→ WHAT YOU ARE ASKED TO DO: Copy out each line of the material below that holds the string "this".

──────── DATA LINES ────────

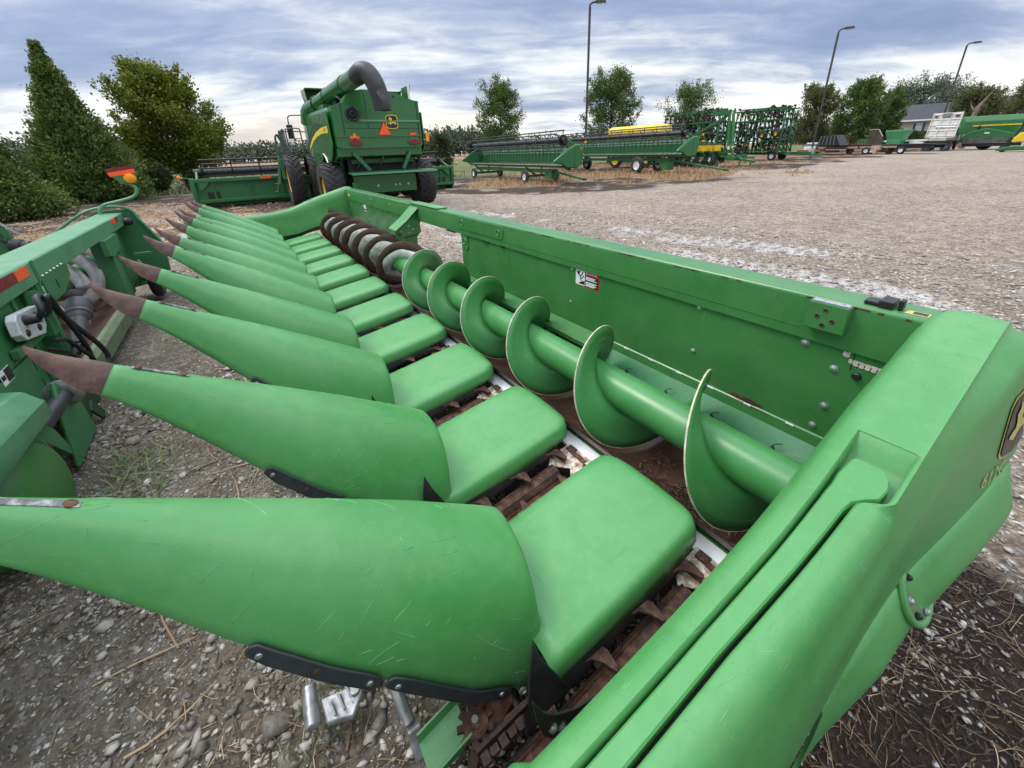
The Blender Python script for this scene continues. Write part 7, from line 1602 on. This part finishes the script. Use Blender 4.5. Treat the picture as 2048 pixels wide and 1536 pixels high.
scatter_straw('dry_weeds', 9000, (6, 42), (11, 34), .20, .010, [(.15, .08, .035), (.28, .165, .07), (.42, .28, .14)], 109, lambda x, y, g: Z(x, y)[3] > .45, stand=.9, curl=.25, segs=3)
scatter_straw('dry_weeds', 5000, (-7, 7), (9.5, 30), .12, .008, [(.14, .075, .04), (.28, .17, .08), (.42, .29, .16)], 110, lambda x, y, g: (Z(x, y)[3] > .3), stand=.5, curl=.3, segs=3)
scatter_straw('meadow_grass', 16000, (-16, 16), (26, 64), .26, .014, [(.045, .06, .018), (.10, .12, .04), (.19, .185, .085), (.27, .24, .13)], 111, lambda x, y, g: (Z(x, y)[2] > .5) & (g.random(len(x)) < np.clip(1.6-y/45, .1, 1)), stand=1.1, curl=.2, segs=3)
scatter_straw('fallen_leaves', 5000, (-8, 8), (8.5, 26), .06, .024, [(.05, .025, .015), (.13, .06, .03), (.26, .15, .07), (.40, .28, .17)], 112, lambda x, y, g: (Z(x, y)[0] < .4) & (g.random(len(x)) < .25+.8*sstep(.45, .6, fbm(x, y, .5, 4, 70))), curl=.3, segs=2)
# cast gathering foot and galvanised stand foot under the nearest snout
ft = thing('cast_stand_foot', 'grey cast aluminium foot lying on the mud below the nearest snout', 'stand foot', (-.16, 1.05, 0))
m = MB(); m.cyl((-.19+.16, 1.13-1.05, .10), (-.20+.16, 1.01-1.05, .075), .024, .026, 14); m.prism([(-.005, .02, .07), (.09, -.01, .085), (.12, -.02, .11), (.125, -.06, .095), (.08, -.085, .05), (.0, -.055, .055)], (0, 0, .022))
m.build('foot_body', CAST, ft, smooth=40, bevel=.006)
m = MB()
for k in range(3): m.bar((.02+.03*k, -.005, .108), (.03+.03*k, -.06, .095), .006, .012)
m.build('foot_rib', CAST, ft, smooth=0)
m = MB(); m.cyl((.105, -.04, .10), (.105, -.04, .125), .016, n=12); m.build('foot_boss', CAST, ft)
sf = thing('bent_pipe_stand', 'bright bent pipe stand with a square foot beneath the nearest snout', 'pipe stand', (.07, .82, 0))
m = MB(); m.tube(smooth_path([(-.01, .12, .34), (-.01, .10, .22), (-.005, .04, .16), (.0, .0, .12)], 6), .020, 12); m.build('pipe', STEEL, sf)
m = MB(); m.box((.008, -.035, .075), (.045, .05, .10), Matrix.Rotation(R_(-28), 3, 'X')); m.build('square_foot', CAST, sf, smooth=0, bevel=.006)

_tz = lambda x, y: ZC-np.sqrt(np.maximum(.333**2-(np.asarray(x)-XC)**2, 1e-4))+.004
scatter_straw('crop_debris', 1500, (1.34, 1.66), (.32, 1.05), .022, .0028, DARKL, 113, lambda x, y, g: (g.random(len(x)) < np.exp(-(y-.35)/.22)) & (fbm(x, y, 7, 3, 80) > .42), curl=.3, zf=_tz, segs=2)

────────
──────── DATA LINES ────────

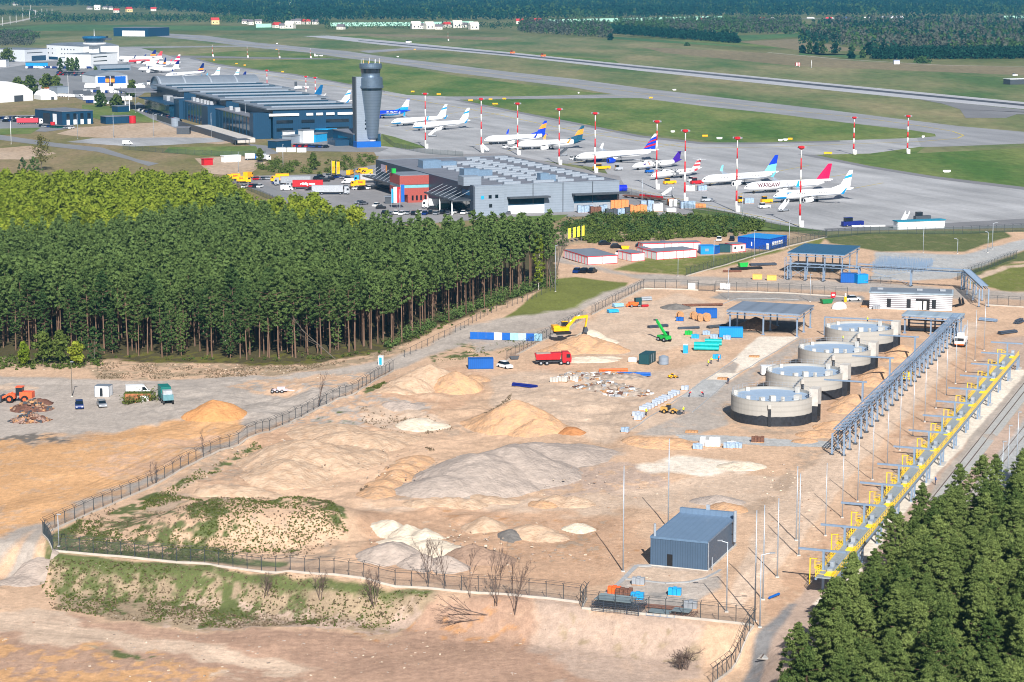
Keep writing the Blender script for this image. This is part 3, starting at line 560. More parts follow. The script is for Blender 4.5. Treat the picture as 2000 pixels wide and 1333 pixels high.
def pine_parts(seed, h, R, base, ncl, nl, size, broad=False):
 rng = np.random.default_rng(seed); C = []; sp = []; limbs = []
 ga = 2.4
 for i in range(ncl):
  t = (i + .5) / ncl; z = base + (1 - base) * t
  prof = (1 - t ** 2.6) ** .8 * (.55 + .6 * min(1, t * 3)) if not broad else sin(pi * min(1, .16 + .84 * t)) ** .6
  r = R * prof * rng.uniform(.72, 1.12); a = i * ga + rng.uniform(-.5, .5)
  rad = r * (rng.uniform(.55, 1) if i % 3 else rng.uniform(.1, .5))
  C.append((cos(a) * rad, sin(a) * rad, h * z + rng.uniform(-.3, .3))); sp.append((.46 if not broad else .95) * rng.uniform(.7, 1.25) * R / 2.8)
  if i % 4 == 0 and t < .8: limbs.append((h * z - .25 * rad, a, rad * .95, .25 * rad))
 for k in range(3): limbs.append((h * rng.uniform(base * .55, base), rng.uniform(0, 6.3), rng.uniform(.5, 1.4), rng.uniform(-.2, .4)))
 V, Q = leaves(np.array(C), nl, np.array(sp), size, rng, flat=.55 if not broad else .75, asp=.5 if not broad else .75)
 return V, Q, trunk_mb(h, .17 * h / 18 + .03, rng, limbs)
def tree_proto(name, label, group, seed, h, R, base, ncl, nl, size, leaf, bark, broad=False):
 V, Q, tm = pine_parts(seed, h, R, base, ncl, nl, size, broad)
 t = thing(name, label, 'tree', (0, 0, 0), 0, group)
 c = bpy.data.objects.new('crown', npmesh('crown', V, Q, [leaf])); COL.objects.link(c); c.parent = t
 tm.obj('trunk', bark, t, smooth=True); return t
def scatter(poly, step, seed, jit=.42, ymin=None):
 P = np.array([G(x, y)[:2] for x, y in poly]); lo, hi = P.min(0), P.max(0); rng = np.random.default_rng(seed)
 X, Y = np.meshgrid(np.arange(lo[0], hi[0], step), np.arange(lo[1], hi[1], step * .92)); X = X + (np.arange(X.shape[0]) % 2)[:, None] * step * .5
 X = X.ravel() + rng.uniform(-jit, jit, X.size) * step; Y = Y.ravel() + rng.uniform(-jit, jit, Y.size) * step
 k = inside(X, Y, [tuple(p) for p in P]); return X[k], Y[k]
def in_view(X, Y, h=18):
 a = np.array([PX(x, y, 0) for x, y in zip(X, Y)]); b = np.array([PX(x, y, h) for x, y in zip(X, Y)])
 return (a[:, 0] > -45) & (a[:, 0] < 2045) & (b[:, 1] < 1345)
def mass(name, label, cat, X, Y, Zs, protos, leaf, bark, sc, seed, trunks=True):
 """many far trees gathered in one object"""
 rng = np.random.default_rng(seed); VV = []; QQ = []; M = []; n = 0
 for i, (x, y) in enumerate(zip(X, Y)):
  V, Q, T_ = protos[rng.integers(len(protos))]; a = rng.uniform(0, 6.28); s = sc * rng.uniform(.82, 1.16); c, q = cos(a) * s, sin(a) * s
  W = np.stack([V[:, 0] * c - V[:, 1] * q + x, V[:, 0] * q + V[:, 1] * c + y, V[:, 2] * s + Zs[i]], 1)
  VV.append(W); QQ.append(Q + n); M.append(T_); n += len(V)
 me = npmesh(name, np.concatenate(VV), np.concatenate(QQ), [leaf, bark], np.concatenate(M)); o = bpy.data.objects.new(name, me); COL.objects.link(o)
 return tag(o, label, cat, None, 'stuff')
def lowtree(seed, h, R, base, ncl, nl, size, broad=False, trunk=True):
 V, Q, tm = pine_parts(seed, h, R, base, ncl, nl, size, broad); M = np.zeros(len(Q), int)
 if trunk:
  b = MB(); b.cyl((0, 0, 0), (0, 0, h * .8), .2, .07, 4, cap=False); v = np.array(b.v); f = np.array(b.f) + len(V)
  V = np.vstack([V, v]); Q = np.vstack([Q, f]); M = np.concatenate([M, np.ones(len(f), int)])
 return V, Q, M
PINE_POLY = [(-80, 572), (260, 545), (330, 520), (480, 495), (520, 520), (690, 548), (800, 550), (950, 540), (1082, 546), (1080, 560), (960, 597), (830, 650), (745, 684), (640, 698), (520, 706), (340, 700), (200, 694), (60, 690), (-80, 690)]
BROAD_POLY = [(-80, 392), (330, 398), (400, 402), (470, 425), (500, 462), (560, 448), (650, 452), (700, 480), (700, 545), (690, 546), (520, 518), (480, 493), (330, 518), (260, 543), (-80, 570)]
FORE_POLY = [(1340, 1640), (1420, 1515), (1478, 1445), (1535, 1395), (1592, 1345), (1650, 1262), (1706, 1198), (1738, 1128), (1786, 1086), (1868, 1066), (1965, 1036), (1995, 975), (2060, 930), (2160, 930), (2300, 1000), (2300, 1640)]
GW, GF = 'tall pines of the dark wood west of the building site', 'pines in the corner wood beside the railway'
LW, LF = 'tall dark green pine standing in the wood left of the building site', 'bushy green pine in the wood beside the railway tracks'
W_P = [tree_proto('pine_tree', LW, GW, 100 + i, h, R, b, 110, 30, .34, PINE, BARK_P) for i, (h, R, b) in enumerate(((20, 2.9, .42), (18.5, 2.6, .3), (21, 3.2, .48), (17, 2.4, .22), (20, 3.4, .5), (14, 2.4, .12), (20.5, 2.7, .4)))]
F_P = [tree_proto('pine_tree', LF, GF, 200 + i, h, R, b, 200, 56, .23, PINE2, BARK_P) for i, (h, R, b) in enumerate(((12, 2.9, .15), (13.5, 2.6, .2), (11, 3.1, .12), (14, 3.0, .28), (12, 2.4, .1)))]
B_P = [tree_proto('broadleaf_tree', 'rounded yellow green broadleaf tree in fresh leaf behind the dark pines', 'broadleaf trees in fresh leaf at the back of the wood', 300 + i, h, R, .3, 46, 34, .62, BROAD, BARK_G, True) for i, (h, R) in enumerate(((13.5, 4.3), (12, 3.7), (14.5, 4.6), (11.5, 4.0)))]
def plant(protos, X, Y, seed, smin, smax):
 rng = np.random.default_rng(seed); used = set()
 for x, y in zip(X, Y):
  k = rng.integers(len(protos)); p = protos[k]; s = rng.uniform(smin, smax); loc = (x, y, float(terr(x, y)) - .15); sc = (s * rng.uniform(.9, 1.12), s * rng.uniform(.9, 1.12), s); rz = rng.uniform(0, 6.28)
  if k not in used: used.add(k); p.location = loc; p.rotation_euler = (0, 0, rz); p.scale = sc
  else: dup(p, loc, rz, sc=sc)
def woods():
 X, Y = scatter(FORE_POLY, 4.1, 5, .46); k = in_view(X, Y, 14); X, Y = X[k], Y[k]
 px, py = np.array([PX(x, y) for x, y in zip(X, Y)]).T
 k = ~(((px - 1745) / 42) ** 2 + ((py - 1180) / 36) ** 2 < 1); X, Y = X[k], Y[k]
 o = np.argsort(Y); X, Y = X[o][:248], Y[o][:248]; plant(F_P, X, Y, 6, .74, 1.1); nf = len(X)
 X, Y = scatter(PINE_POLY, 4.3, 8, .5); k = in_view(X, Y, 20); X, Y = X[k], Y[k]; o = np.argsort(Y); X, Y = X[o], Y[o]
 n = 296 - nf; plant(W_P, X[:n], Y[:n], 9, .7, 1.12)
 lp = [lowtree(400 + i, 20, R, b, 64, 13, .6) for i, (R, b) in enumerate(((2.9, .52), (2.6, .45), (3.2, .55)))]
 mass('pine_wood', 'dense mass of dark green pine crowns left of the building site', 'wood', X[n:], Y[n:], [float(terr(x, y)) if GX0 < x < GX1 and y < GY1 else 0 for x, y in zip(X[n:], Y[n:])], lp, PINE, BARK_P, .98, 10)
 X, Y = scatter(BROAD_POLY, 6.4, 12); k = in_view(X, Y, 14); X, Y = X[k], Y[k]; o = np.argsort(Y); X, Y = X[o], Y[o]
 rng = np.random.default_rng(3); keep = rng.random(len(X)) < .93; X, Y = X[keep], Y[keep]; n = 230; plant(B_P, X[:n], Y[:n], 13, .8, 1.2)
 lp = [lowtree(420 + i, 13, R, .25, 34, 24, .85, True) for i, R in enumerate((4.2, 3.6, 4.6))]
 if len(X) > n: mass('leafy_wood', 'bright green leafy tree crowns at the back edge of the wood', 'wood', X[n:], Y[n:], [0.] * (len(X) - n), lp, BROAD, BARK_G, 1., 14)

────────

→ EXERCISE SOLUTION:
The Blender Python script for this scene continues. Write part 7, from line 1602 on. This part finishes the script. Use Blender 4.5. Treat the picture as 2048 pixels wide and 1536 pixels high.
Keep writing the Blender script for this image. This is part 3, starting at line 560. More parts follow. The script is for Blender 4.5. Treat the picture as 2000 pixels wide and 1333 pixels high.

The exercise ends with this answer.